Making an Offer

Before the offer to purchase is created, it is very important that you have been at least pre-qualified or better yet pre-approved by a lender.

This is one of the best negotiating tools a buyer can have. It shows the seller that you are financially able to purchase the home. After you have found the right home, it is time to prepare the offer.

When you are buying a home, there are many problems that the seller is obligated to disclose. For example, in most states, it is illegal to withhold information about major physical defects on the property, but, these disclosures don't always paint the entire picture of the home. Here are six questions you may want to ask that can offer additional insight about the prospective home before you make a final decision.

1) Why is the seller selling the house? This question may help you evaluate the "real value" of the property. Is there something about the house the seller does not like? If so, you may be able to adjust the purchase offer accordingly.

2) How much did the seller pay for the home? This question can, in some instances, help the buyer negotiate a better deal-maybe even get the seller to carry part of the loan. However, it is important to remember that the purchase price is influenced by several factors, like the current market value and any improvements the seller may have made to the home. The original purchase price might not have anything to do with the current value of the house.

3) What does the seller like most about the property

In a few cases, what a seller likes the most about a home might actually be something the buyer is looking to avoid. For example, if the seller describes his house as being in a "happening community," the buyer might consider this a negative factor because the area may be too noisy or busy for his or her taste.

4) Can I take possession quickly or several months from now?

We usually need a minimum 2 weeks from removal of conditions to close the transaction without extra penalties.

Lengthy possession dates can be negotiated but the seller usually wants a larger deposit than normal to mitigate the risk. Typical closing dates are 30 to 60 days.

5) What about Conditions & Terms?

a. Conditions will cancel the contract if they are not waived.

b Terms are additional agreements that do not cancel the contract.

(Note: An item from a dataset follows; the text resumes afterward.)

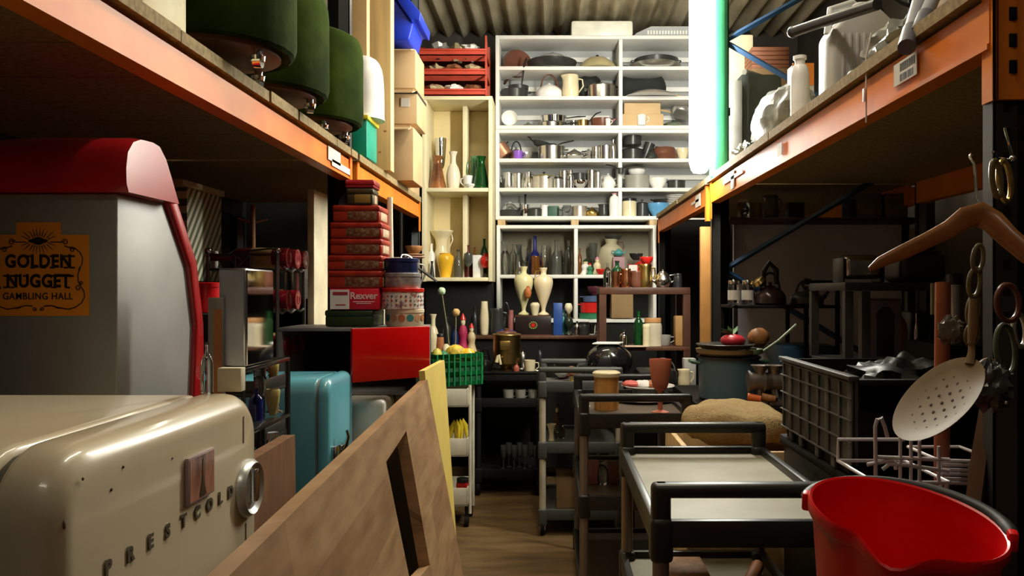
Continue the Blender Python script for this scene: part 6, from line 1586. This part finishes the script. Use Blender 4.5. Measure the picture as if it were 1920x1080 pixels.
t = thing('black_appliance', 'dark rounded appliance at the right of the steel toaster', 'appliance', (PX(1730, Yg), Yg+.05, zg+.001))
MB().box(-.09, .08, -.08, .1, 0, .12, r=.03, seg=4).build('body', M('dim_grey_plastic', (.05, .04, .045), .35), t)
put('canister', 1785, 2.6, 1.22, 30, 130, steel, 'tall dim steel flask by the wooden handle', m2=blackp, name='flask', cat='flask', X=PX(1790, 2.6))
t = thing('flask_stand', 'dark crate under the tall dim steel flask', 'crate', (PX(1790, 2.6), 2.6, 0)); MB().box(PX(1790, 2.6)-.08, PX(1790, 2.6)+.2, 2.5, 2.8, 0, 1.219).build('body', blackm, t, world=True)
g = 'boxes and bottles under the grey metal table'
z0 = 1.131
t = thing('carafe_box', 'box printed with a coffee press under the grey metal table', 'box', (PX(1655, Yg), Yg, z0), 0, g)
MB().box(-.06, .055, -.03, .08, 0, .23, r=.003).build('body', M('dim_lilac_card', (.3, .25, .27), .6), t)
MB().box(-.035, .03, -.0315, -.0300, .02, .17, r=.0005).prism([(-.04, .17), (.035, .17), (.01, .2), (-.015, .2)], -.0315, -.03, 'Y').build('printed_press', M('dark_print', (.05, .04, .05), .5), t)
put('bottle', 1685, Yg, z0, 30, 106, M('orange_brown_bottle', (.32, .1, .02), .3), 'orange brown bottle right of the coffee press box', group=g, m2=steel)
t = thing('black_box', 'black carton with a white outline square under the grey table', 'box', (PX(1745, Yg), Yg, z0), 0, g)
MB().box(-.075, .06, -.03, .1, 0.03, .18, r=.003).build('body', blackp, t)
MB().box(-.02, .045, -.0315, -.03, .06, .063).box(-.02, .045, -.0315, -.03, .11, .113).box(-.02, -.017, -.0315, -.03, .06, .113).box(.042, .045, -.0315, -.03, .06, .113).build('outline_print', greyst, t)
MB().box(-.075, .07, -.034, .1, 0, .03, r=.002).build('paper_pile', paper, t)
put('bottle', 1718, Yg-.06, z0, 9, 92, chrome, 'slim chrome tool standing before the black carton', group=g, m2=chrome)
MB().box(PX(1746, 2.84), PX(1772, 2.84), 2.835, 2.848, PZ(590, 2.84), PZ(531, 2.84)).build('printed_card', paper, None, world=True, label='white printed card hanging from the grey metal table edge', cat='card')

# ------------------------------------------------------------------ foreground right: handles, drainer, skimmer, hanger, chains
redw = M('red_brown_handle', (.26, .065, .02), .4, 0, .2, 5, stretch=(6, 6, 1))
brw = M('brown_handle', (.13, .07, .03), .5, 0, .2, 5, stretch=(6, 6, 1))
Yh = 1.75
MB().tube([(PX(1768, Yh), Yh, PZ(530, Yh)), (PX(1758, Yh), Yh-.02, PZ(700, Yh)), (PX(1745, Yh), Yh-.05, .82)], .016, 10).build('broom_handle', redw, None, world=True, label='upright red brown wooden handle behind the skimmer', cat='wooden handle')
MB().tube([(PX(1862, 1.6), 1.6, PZ(730, 1.6)), (PX(1825, 1.6), 1.57, PZ(850, 1.6)), (PX(1780, 1.6), 1.54, .82)], .02, 4).build('wooden_stake', brw, None, world=True, label='brown square stake leaning right of the skimmer', cat='wooden handle')
t = thing('bench', 'dark bench under the white wire drainer', 'bench', (1.0, 1.6, 0))
MB().box(.60, .835, 1.25, 1.77, .76, .80, r=.003).build('top', blackm, t, world=True)
for x in (.63, .81):
    for y in (1.28, 1.74): MB().box(x-.02, x+.02, y-.02, y+.02, 0, .759).build('leg', blackm, t, world=True)
wc = M('white_coated_wire', (.62, .58, .6), .35)
t = thing('wire_drainer', 'white coated wire drainer behind the red bucket', 'drainer', (.75, 1.55, .80))
y = 1.55
def W2(px, py, Y=y): return (PX(px, Y), Y, PZ(py, Y))
mb = MB()
mb.tube([W2(1642, 905), W2(1641, 800), W2(1645, 786), W2(1652, 783), W2(1659, 800), W2(1664, 820)], .004, 8)
mb.tube([W2(1640, 857), W2(1780, 862)], .004, 8).tube([W2(1626, 871), W2(1672, 863), W2(1678, 868), W2(1680, 880)], .004, 8)
mb.tube([W2(1655, 880), W2(1668, 870), W2(1700, 872), W2(1780, 884)], .004, 8)
for px in (1688, 1708, 1724, 1760): mb.tube([W2(px, 815+(px-1688)*.3), W2(px, 905)], .0035, 8)
mb.tube([W2(1640, 905), W2(1780, 905)], .004, 8).tube([W2(1640, 905), (PX(1640, y), y+.2, PZ(905, y)), (PX(1780, y), y+.2, PZ(905, y)), W2(1780, 905)], .004, 8)
mb.tube([(PX(1640, y), y+.2, PZ(905, y)), (PX(1640, y), y+.2, PZ(860, y)), (PX(1780, y), y+.2, PZ(860, y))], .004, 8)
for px in (1645, 1775): mb.tube([W2(px, 905), (PX(px, y), y, .802)], .004, 8)
mb.build('wires', wc, t, world=True)
t = thing('wire_basket', 'white wire basket of parallel bars right of the drainer', 'basket', (.85, 1.62, .80))
y = 1.62; mb = MB()
for i, py in enumerate((865, 873, 882, 890, 899, 907)): mb.tube([W2(1762, py-2, y), W2(1872, py+1, y)], .0036, 8)
for px in (1764, 1818, 1870): mb.tube([W2(px, 862, y), (PX(px, y), y, .804)], .0036, 8)
for px in (1764, 1870): mb.tube([W2(px, 865, y), (PX(px, y), y+.15, PZ(865, y))], .0036, 8)
mb.tube([(PX(1764, y), y+.15, PZ(865, y)), (PX(1870, y), y+.15, PZ(865, y))], .0036, 8)
mb.build('wires', wc, t, world=True)

# skimmer hanging by its handle
sk = M('cream_enamel_skimmer', (.17, .11, .045), .6, 0, .12, 6)
maj = Vector((.66, 0, .75)).normalized(); mi = Vector((-.75, 0, .66))
nrm2 = (Vector((0, -.10, 0))+mi*.995).normalized()
v2 = nrm2.cross(maj).normalized()
T = Matrix.Translation((PX(1762, 1.25), 1.25, PZ(752, 1.25))) @ Matrix((( maj.x, v2.x, nrm2.x, 0), (maj.y, v2.y, nrm2.y, 0), (maj.z, v2.z, nrm2.z, 0), (0, 0, 0, 1)))
t = thing('skimmer', 'cream perforated skimmer hanging by a wooden handle at right', 'skimmer', (PX(1762, 1.25), 1.25, 1.1))
rs = .083
d = MB().lathe(cr([(0, -.008), (rs*.6, -.005), (rs*.95, .003), (rs, .006), (rs*.97, .006), (rs*.6, -.002), (0, -.005)], 2), 44, T=T).build('disc', sk, t, world=True)
mb = MB()
for i in range(-4, 5):
    for j in range(-4, 5):
        u = (i+.5*(j % 2))*.0195; v = j*.0185
        q = math.hypot(u, v)
        if q < rs*.9:
            zz = -.0048+.0028*(q/rs)**2*1.6+(.004*max(0, q/rs-.6)*2.2)
            mb.lathe([(0, .0009), (.0026, .0009), (.0026, -.002)], 8, c=(u, v, zz+.0004), T=T)
mb.build('hole', M('skimmer_hole', (.05, .03, .015), .9), d, world=True)
e = T @ Vector((rs*.9, 0, .004))
MB().tube([tuple(e), (PX(1822, 1.25), 1.25, PZ(662, 1.25)), (PX(1822, 1.25), 1.25, PZ(640, 1.25))], [.013, .010, .007], 10, flat=.4).build('neck', sk, t, world=True)
MB().tube([(PX(1822, 1.25), 1.25, PZ(645, 1.25)), (PX(1825, 1.25), 1.25, PZ(620, 1.25)), (PX(1826, 1.25), 1.25, PZ(560, 1.25))], [.009, .012, .010], 10, flat=.6).build('handle', M('olive_wood', (.16, .1, .035), .5), t, world=True)
ringw = M('olive_horn_ring', (.17, .13, .055), .35, 0, .25, 20)
def ring(px, py, a, b, y, rr, lb, m=ringw, tilt=0.0, name='wooden_ring'):
    c = Vector((PX(px, y), y, PZ(py, y))); ra, rb = a*y/F0, b*y/F0
    pts = []
    for i in range(26):
        th = 2*PI*i/26; u, v = ra*math.cos(th), rb*math.sin(th)
        pts.append(tuple(c+Vector((u*math.cos(tilt)-v*math.sin(tilt), u*.35, u*math.sin(tilt)+v*math.cos(tilt)))))
    return MB().tube(pts, rr, 8, closed=True).build(name, m, None, world=True, label=lb, cat='ring', group='rings hanging at the near right post')
for i, (px, py, a, b) in enumerate(((1834, 484, 12, 25), (1827, 530, 13, 27), (1824, 582, 12, 28), (1822, 628, 14, 20))):
    ring(px, py, a, b, 1.27+.004*i, .0035, 'oval olive ring in the hanging chain, ' + ['topmost under the hanger', 'second from the top', 'third from the top', 'lowest above the skimmer'][i], tilt=-.12)
for i, (px, py, a, b, m, lb) in enumerate(((1868, 335, 10, 34, ringw, 'narrow oval brass ring at the top of the hanging bunch'), (1884, 340, 14, 38, brass, 'second narrow oval ring hanging from the chrome hook'), (1890, 568, 26, 34, bronze, 'dark round ring hanging right of the chain, upper'), (1886, 655, 22, 46, M('moss_ring', (.07, .09, .05), .5), 'large moss coloured oval ring hanging at far right'),
        (1912, 620, 14, 30, alu, 'pale ring at the right frame edge'), (1852, 690, 20, 14, M('brown_clasp', (.2, .1, .05), .5), 'small brown clasp ring above the crumpled foil'))):
    ring(px, py, a, b, 1.36+.01*i, .005, lb, m, tilt=.1)
MB().ball((PX(1858, 1.38), 1.38, PZ(722, 1.38)), (.03, .022, .04), 30, nz=.6, fr=6).build('foil_bundle', M('grey_foil', (.12, .13, .12), .35, .4), None, world=True, ang=60, label='crumpled grey foil bundle hanging beside the skimmer', cat='bundle')
MB().ball((PX(1800, 1.3), 1.33, PZ(620, 1.3)), (.02, .012, .022), 26, nz=.5, fr=6).build('clear_wrap', M('cloudy_wrap', (.16, .14, .11), .3), None, world=True, ang=60, label='small crumpled wrap beside the olive ring chain', cat='bundle')
t = thing('metal_tag', 'dark bracket with two bright studs right of the skimmer', 'bracket', (PX(1875, 1.45), 1.45, 1.1))
MB().box(PX(1852, 1.45), PX(1893, 1.45), 1.45, 1.462, PZ(765, 1.45), PZ(722, 1.45), r=.003).build('plate', M('dark_brown_plate', (.04, .015, .01), .5), t, world=True)
for py in (729, 755): MB().ball((PX(1886, 1.448), 1.447, PZ(py, 1.448)), .004, 10).build('stud', chrome, t, world=True)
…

 6) What conditions can I place on the Contract?

Buyers and Sellers can ask for any condition they feel is needed, but both the buyer and the seller are not obligated to accept.

We will guide you and recommend what condition(s) should be put on the contract based on the type of property and potential due diligence concerns that need addressing.

Typical conditions in residential Real Estate are as follows:

  • Financing
  • Home inspection
  • Review of Condo Documents if applicable
  • Subject to probate


There are several people and personality types to consider, so emotions can be high for all parties. Negotiations can be fast or slow and involve 3 considerations:

  • Process – Speed of decision making (slower/faster).
  • Behavior - Relationship among the parties including cultural differences.
  • Substance  - Each party’s motivation & financial position.